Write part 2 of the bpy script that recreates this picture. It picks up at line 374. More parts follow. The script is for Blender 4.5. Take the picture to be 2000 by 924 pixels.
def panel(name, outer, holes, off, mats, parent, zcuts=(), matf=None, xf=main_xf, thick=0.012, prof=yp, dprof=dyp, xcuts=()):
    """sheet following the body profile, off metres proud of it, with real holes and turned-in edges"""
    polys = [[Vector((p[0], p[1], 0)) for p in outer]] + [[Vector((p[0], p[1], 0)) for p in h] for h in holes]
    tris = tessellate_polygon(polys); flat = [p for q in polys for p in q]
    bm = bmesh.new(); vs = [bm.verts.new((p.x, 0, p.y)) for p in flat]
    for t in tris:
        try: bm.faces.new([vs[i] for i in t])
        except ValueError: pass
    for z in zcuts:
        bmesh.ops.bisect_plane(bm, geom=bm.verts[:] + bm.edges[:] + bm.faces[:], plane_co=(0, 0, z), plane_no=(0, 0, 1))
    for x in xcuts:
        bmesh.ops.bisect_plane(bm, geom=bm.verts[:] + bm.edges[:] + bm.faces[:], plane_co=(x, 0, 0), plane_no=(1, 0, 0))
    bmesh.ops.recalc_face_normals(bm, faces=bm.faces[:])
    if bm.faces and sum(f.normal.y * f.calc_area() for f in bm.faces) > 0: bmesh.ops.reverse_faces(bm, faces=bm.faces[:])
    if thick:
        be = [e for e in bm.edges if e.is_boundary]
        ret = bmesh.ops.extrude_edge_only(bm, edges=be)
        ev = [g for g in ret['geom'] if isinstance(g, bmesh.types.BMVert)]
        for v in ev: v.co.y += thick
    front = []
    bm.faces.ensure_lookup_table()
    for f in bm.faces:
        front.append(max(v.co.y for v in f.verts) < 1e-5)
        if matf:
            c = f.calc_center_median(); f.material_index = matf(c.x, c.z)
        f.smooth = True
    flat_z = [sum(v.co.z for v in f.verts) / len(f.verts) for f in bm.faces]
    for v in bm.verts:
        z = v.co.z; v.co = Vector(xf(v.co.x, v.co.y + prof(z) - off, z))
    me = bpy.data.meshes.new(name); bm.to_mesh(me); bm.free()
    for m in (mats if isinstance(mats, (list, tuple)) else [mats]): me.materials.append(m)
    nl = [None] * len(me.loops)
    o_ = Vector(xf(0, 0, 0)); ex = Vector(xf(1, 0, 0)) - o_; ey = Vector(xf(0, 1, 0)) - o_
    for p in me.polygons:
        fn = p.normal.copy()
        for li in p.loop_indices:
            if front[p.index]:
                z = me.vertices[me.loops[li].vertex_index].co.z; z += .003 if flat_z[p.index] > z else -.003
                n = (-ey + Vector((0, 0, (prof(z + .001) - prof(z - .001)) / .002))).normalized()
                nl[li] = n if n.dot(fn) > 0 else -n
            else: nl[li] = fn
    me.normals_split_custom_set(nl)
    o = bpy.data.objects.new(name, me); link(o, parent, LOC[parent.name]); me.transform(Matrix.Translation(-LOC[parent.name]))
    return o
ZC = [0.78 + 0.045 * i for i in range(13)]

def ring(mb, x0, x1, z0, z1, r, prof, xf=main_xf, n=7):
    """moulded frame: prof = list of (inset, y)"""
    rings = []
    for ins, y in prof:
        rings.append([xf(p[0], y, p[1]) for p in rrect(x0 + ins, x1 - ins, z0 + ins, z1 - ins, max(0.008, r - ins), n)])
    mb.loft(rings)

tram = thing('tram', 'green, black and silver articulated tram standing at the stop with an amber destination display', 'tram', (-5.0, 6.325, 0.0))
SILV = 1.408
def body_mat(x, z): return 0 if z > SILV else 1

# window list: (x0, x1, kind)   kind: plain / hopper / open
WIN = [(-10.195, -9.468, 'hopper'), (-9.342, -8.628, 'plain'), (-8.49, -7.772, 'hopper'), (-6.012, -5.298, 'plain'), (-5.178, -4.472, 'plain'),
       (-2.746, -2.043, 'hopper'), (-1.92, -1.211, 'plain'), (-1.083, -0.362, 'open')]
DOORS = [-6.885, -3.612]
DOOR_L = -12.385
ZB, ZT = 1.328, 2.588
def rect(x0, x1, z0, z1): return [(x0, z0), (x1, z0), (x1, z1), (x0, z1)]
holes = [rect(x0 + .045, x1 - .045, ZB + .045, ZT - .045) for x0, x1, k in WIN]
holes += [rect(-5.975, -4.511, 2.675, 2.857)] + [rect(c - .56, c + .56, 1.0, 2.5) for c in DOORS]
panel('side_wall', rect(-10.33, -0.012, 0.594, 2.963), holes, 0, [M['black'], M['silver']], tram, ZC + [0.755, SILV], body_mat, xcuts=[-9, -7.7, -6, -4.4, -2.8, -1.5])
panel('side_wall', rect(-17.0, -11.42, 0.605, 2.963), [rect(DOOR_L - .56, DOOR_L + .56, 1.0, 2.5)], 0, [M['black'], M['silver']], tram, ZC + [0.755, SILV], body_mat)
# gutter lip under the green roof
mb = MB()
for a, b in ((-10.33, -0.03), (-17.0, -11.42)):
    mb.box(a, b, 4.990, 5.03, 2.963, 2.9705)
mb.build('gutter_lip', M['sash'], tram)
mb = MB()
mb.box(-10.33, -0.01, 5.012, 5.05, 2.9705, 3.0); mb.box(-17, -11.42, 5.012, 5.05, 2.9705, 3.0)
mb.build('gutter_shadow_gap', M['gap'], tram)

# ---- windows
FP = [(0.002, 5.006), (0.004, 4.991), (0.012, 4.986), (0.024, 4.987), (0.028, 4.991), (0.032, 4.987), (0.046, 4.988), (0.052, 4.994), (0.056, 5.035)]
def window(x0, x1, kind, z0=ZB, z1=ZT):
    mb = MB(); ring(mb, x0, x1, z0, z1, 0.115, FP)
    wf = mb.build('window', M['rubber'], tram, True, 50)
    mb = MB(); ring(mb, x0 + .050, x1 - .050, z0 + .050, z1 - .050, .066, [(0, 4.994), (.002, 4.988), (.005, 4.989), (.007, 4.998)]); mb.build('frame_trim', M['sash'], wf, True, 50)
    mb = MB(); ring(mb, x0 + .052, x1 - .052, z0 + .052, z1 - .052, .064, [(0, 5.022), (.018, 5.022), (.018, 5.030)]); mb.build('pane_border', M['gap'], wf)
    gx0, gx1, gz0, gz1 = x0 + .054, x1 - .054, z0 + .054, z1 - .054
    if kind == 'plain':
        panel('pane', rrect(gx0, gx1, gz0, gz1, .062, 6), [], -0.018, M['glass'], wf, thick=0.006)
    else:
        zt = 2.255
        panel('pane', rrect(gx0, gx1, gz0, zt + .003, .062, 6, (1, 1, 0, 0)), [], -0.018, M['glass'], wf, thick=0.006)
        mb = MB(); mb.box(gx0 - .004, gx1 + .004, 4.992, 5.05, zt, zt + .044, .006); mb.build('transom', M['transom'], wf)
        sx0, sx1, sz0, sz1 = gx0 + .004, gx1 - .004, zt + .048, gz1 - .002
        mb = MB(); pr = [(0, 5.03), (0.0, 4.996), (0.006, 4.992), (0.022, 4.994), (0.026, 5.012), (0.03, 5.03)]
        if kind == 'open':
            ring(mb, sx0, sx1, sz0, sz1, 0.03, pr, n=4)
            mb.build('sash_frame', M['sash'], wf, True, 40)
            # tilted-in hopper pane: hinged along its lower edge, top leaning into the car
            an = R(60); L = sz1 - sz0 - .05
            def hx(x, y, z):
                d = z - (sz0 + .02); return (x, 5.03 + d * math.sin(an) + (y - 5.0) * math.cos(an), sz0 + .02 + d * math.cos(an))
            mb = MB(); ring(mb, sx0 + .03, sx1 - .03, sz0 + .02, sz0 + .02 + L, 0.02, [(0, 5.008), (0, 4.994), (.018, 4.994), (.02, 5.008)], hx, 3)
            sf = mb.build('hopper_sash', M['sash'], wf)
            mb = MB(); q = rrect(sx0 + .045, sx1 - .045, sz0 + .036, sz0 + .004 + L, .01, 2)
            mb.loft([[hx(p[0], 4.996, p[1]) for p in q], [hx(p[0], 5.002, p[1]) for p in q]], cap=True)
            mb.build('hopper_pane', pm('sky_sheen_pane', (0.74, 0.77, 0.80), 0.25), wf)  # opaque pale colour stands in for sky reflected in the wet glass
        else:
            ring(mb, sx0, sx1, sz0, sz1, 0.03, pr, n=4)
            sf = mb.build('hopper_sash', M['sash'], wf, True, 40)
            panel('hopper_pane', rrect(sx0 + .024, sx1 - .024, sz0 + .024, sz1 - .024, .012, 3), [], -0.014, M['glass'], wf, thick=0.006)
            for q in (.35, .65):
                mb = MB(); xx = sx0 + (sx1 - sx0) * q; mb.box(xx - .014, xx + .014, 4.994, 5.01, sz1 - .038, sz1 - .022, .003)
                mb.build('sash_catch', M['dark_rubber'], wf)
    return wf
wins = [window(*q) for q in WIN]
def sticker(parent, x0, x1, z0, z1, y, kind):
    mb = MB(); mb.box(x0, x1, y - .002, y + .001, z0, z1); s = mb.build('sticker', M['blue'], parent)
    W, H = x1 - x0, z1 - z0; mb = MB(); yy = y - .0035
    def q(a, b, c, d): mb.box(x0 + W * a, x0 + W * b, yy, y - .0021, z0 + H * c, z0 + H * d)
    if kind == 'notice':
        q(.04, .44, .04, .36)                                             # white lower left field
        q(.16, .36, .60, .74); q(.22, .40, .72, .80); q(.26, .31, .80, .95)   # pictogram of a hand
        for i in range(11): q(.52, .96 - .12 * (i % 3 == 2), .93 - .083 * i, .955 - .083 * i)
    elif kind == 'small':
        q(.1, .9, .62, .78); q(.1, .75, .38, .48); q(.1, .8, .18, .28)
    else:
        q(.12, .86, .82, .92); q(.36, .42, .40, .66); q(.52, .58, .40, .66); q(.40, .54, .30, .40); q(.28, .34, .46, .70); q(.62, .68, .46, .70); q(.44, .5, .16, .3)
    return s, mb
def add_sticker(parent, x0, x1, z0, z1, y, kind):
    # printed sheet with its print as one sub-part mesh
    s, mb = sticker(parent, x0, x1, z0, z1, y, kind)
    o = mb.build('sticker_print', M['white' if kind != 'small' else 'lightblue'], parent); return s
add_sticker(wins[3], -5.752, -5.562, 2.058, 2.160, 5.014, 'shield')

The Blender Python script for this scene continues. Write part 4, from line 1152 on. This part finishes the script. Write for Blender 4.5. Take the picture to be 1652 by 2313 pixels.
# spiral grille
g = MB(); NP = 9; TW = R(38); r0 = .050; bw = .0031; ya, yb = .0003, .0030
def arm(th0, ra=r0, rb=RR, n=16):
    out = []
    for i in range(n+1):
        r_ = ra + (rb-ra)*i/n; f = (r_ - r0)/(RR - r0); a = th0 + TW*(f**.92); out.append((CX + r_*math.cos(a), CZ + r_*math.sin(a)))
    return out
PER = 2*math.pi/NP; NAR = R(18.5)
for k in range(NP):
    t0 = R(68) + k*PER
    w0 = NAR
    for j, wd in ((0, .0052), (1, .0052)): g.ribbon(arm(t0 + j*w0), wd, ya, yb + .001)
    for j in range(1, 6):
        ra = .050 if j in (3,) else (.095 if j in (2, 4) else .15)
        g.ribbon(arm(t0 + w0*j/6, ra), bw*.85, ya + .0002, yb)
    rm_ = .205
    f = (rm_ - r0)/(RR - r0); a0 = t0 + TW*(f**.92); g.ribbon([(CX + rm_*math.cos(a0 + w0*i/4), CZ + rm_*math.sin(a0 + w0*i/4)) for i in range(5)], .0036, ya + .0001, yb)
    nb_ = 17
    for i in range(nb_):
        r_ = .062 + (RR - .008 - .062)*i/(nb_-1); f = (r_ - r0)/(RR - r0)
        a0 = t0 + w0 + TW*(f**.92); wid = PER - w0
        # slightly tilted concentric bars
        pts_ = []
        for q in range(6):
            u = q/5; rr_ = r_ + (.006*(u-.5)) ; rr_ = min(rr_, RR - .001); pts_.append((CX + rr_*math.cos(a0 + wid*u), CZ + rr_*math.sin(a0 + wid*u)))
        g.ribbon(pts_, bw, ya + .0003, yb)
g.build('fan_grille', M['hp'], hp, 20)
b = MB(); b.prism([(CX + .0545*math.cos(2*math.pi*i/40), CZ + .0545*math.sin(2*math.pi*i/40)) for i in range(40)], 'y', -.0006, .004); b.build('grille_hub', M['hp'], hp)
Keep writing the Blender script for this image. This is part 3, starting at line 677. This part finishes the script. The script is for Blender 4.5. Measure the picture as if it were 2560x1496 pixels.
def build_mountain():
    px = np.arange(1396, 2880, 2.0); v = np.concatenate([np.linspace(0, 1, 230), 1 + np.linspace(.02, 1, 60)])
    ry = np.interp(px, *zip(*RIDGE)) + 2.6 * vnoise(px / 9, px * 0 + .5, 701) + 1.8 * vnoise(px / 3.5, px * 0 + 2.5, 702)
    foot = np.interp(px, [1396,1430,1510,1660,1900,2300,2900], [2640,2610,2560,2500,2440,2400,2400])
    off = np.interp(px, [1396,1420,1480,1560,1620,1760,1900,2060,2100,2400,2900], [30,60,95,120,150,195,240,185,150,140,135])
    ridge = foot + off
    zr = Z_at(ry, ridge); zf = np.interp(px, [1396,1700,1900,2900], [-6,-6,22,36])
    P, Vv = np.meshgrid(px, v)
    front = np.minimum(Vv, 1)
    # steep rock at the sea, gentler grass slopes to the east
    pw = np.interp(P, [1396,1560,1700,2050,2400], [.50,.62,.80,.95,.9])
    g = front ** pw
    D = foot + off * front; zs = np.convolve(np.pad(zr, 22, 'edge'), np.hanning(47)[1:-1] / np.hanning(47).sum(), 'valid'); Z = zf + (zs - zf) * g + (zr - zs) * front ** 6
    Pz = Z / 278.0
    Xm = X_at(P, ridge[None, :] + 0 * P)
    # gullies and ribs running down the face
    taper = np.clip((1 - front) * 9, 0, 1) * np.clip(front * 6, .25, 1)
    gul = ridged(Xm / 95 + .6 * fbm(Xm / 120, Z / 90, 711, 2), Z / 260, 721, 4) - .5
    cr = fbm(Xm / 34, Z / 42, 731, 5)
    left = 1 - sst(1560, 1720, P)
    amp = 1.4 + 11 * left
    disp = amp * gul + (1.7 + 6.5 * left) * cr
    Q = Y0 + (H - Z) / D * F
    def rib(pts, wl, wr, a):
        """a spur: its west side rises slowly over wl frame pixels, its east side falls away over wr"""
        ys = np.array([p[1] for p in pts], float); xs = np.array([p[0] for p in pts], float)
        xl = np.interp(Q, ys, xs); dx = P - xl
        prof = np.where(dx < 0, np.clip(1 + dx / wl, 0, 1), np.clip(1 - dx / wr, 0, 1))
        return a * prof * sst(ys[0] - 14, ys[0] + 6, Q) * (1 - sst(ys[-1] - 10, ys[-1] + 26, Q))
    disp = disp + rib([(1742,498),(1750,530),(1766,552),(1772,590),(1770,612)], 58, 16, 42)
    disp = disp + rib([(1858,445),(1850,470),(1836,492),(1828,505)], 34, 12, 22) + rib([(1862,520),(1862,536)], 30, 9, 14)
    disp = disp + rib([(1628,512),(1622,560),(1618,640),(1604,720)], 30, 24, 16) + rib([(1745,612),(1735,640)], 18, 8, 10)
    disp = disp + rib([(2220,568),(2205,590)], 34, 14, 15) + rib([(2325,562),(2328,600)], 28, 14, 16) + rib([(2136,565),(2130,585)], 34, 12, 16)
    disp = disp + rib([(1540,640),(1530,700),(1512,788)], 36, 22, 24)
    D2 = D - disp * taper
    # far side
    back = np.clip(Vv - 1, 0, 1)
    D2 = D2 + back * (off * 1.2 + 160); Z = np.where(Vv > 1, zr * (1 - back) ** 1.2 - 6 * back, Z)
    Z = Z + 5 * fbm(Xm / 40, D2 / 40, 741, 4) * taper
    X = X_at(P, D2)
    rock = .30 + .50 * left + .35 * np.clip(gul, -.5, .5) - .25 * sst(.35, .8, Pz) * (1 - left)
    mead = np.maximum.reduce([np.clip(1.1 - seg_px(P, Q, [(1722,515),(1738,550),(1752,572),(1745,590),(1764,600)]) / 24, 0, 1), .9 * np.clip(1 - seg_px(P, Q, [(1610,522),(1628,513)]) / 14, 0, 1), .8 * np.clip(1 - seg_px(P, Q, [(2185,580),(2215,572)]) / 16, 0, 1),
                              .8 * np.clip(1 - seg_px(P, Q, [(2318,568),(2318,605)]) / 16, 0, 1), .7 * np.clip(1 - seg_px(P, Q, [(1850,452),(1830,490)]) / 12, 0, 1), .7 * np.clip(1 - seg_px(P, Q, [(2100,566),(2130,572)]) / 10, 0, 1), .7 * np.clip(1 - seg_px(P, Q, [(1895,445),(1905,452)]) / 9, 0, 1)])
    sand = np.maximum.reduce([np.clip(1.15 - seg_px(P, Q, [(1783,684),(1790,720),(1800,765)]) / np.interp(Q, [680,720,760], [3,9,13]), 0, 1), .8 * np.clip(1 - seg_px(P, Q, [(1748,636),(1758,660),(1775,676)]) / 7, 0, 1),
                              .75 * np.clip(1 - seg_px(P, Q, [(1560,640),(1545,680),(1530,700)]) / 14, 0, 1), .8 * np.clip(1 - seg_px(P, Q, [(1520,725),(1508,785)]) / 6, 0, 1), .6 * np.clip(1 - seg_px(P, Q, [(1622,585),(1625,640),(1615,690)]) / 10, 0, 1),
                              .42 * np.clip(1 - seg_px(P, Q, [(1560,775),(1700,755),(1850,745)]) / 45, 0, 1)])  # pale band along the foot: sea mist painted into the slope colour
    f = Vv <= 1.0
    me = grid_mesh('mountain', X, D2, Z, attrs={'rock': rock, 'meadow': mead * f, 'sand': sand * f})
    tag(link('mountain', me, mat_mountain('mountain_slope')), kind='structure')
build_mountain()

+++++

Report how many lines of the data contain the word "link", using the number alone.

2